En ese sentido, los profesores optimistas son en la Universidad Popular de Valencia una inmensa mayoría, pese a contar con menos recursos y cobrar mucho menos que el resto del profesorado. Tal vez haber abrazado el principio fundacional de su profesión, esto es, hacer todo lo que está en sus manos para que sus alumnos se labren un futuro y sean felices, sirva para explicar la alegría que, cada vez que están con sus alumnos, dicen sentir Rosa y otra profesora llamada Lola, que la acompaña en la entrevista.

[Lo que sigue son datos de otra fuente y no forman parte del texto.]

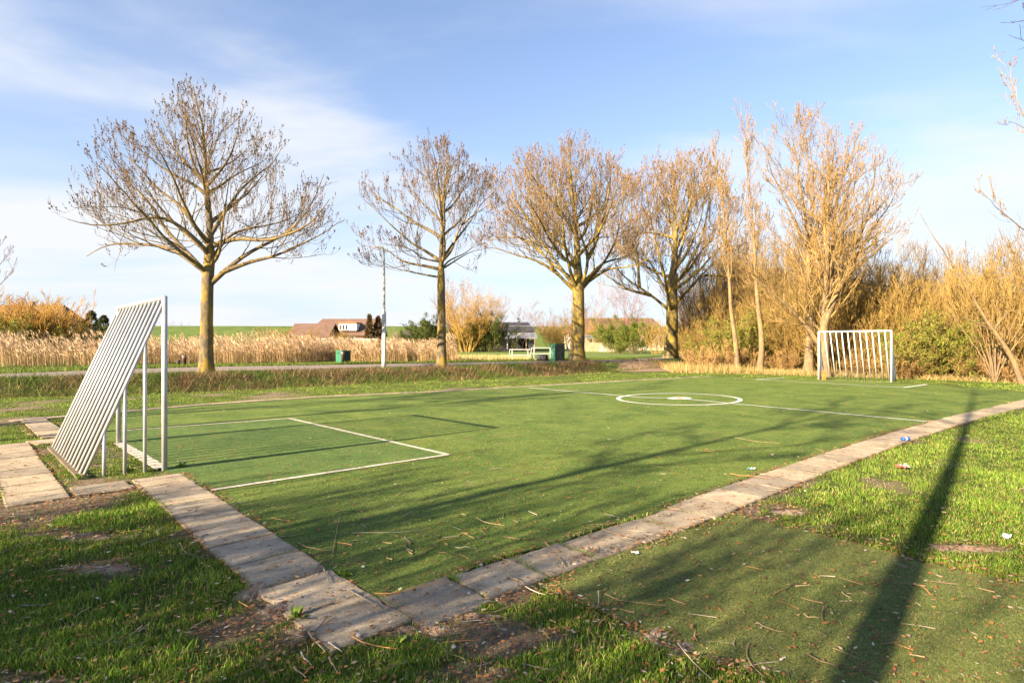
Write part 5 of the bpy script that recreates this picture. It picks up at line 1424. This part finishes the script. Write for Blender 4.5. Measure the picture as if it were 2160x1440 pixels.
def build_verges():
    # rough green verge between road and reeds
    x, y, u = strip_points(ROAD_F[1:-1], [(-40, 18.5)]+gz([(0, 777), (250, 774), (440, 770.5), (620, 769), (780, 767.5), (950, 764.5), (1100, 760.5), (1230, 757.5), (1340, 755)]), 14000)
    n = len(x); h = R.uniform(.06, .22, n)*(0.5+fbm(x, y, 1.5, 61))
    V, F, C = blades(x, y, np.full(n, Z_ROAD), h, np.full(n, .03), h*R.uniform(.2, .7, n), R.uniform(0, 6.28, n), pal(n, [(.10, .16, .02), (.16, .21, .03), (.22, .22, .05), (.07, .11, .015)], [3, 3, 1, 2]), 1)
    o = add('verge_grass', mesh_of('verge_grass', V, F, C), M_blade); prop(o, 'strip of rough green grass along the far edge of the road', 'grass', kind='stuff')
    # bank: brown bramble and straw with green tufts
    n = 72000
    t = R.random(n)
    A = np.array([(-40, 3.5)]+LIP[2:9]); d = np.r_[0, np.cumsum(np.linalg.norm(np.diff(A, axis=0), axis=1))]
    q = np.stack([np.interp(t*d[-1], d, A[:, k]) for k in (0, 1)], 1)
    q2 = np.stack([np.interp(np.minimum(t*d[-1]+.1, d[-1]), d, A[:, k]) for k in (0, 1)], 1)
    tg = norm(q2-q+1e-6); nv = np.stack([-tg[:, 1], tg[:, 0]], 1)
    u = R.uniform(.15, 3.7, n)
    p = q+nv*u[:, None]; x, y = p[:, 0], p[:, 1]
    keep = ~((x > 5.6) & (x < 9.5) & (u > .5) & (R.random(n) < .9)); x, y, u = x[keep], y[keep], u[keep]; n = len(x)
    g = fbm(x, y, 1.1, 71)
    h = R.uniform(.08, .36, n)*(0.40+1.1*fbm(x, y, .8, 72))*np.where(u > 3.0, .5, 1)
    green = (g+R.normal(0, .08, n)) > .56
    col = np.where(green[:, None], pal(n, [(.06, .105, .015), (.11, .16, .025), (.035, .06, .012)], [2, 2, 1.4]), pal(n, [(.20, .12, .06), (.36, .24, .125), (.08, .05, .03), (.15, .11, .045)], [3, 2.0, 4.2, 1]))
    V, F, C = blades(x, y, height(x, y)-.02, h, R.uniform(.010, .024, n), h*R.uniform(.3, 1.2, n), R.uniform(0, 6.28, n), col, 1)
    o = add('bank_vegetation', mesh_of('bank_vegetation', V, F, C), M_dry); prop(o, 'tangle of dry brown stalks and green tufts on the ditch bank', 'bank plants', kind='stuff')
    # pale dead grass beyond the road and along the foot of the thicket
    x, y, u = strip_points(gz([(880, 763), (1000, 761), (1120, 759)]), gz([(880, 752), (1000, 751), (1120, 752)]), 6000); n = len(x)
    V, F, C = blades(x, y, np.full(n, Z_ROAD), R.uniform(.1, .3, n), np.full(n, .04), R.uniform(.05, .2, n), R.uniform(0, 6.28, n), pal(n, [(.55, .42, .20), (.42, .31, .13), (.25, .24, .06)], [3, 2, 1]), 1)
    x2, y2, u2 = strip_points([(8.5, 30.5), (11.5, 29.5), (16, 26.3), (20, 22)], [(9.5, 37), (13, 34), (18, 30), (25, 25)], 16000); n2 = len(x2)
    V2, F2, C2 = blades(x2, y2, height(x2, y2)-.01, R.uniform(.08, .42, n2)*np.where(x2 < 12.5, 1.5, .8), np.full(n2, .022), R.uniform(.05, .3, n2), R.uniform(0, 6.28, n2), pal(n2, [(.50, .34, .15), (.38, .24, .10), (.20, .21, .05), (.12, .15, .03)], [3, 2, 1.5, 1]), 1)
    o = add('dry_grass', mesh_of('dry_grass', np.vstack([V, V2]), [F[0], F2[0]+len(V)], np.vstack([C, C2])), M_dry); prop(o, 'pale dead grass beside the field and along the foot of the thicket', 'grass', kind='stuff')
build_verges()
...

En cuanto a Vicente Pardo, es profesor de Formación Profesional en el IES Joan Fuster de Sueca (una localidad a orillas del lago de la Albufera situada a 32 km de Valencia), donde imparte varias asignaturas relacionadas con el montaje y mantenimiento de sistemas automáticos. A diferencia del resto de entrevistados, la vocación de Pardo no era ser educador (tiene el título de ingeniero, a la vez que el de historiador), aunque trasmite la sensación de compartir el mismo código genético que los profesores optimistas. Su primer comentario es que a muchos profesores les vendría bien conocer otro mundo distinto al que están acostumbrados. “La mayoría de los profesores de Formación Profesional procedemos de la empresa privada y lo llevamos mejor. Muchos educadores creen que trabajan más que los camioneros y cobran menos que los basureros. Pero es una percepción irreal”, indica Pardo, que con anterioridad trabajaba en un laboratorio químico.

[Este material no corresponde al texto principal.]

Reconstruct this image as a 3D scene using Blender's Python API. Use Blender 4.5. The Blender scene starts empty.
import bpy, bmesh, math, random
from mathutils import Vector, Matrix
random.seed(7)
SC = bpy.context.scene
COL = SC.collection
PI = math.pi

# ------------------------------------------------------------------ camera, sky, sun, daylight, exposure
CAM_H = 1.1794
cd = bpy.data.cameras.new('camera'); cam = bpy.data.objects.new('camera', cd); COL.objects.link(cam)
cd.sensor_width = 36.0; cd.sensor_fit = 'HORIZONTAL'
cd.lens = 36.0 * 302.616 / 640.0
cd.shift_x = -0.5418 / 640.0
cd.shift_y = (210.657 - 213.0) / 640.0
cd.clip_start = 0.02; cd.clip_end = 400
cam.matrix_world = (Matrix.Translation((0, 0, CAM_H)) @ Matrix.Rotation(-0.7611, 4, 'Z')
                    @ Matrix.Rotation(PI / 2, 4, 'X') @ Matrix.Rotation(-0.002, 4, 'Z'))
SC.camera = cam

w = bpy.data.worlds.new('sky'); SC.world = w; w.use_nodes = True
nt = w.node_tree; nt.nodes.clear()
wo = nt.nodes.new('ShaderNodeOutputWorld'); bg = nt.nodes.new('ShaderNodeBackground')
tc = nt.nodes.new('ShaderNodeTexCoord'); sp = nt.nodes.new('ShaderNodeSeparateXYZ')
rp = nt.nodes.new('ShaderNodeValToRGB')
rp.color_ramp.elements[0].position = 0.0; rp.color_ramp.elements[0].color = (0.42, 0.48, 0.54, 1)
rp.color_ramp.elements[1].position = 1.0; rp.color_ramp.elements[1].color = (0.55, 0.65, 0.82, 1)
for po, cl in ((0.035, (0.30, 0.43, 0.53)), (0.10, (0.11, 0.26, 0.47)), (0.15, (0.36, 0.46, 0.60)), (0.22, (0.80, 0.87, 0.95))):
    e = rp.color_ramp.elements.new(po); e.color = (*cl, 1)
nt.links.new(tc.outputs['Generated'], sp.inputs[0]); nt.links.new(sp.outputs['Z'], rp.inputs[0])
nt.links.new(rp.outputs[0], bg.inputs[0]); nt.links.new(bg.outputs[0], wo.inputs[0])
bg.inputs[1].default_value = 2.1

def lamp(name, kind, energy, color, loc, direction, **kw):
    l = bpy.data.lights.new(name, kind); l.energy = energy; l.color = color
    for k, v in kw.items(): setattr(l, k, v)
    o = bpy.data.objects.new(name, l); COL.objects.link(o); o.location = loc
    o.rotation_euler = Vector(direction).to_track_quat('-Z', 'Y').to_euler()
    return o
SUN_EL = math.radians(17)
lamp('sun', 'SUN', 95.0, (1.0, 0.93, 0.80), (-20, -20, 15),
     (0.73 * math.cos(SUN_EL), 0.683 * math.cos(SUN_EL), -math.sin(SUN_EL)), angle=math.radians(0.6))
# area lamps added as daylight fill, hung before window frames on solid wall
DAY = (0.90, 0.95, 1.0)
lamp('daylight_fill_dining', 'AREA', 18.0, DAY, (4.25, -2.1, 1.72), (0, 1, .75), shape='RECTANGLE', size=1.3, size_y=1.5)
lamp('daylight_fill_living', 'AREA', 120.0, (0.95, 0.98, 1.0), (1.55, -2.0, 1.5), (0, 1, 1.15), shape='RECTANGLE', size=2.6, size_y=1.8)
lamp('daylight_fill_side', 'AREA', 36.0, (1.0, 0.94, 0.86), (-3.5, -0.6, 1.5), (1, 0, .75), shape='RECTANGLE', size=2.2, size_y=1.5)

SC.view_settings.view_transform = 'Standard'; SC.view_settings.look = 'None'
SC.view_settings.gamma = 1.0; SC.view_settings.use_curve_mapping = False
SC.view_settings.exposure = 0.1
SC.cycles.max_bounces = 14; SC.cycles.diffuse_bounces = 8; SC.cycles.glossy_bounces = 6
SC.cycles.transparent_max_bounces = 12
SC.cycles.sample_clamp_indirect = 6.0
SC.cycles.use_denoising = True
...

“Soy consciente de que no es lo mismo enseñar a personas que han elegido lo que quieren estudiar, como sucede en la FP o en la universidad, que tratar con adolescentes que se sienten prisioneros, como ocurre en la enseñanza secundaria. Pero, al final, sólo hay un camino: intentar disfrutar con el trabajo e implicar a los alumnos en lo que enseñas. Si lo consigues, esta profesión es una maravilla”, declara.
Pablo Fernández Berrocal, catedrático de la Universidad de Málaga, se encarga de poner el punto final al reportaje: “Los seres humanos –dice–, somos optimistas no como un lujo, sino porque la propia evolución nos ha aconsejado tomar ese camino. En este sentido, ser optimista es una necesidad vital, tanto para manejarse en la vida como en cualquier profesión”.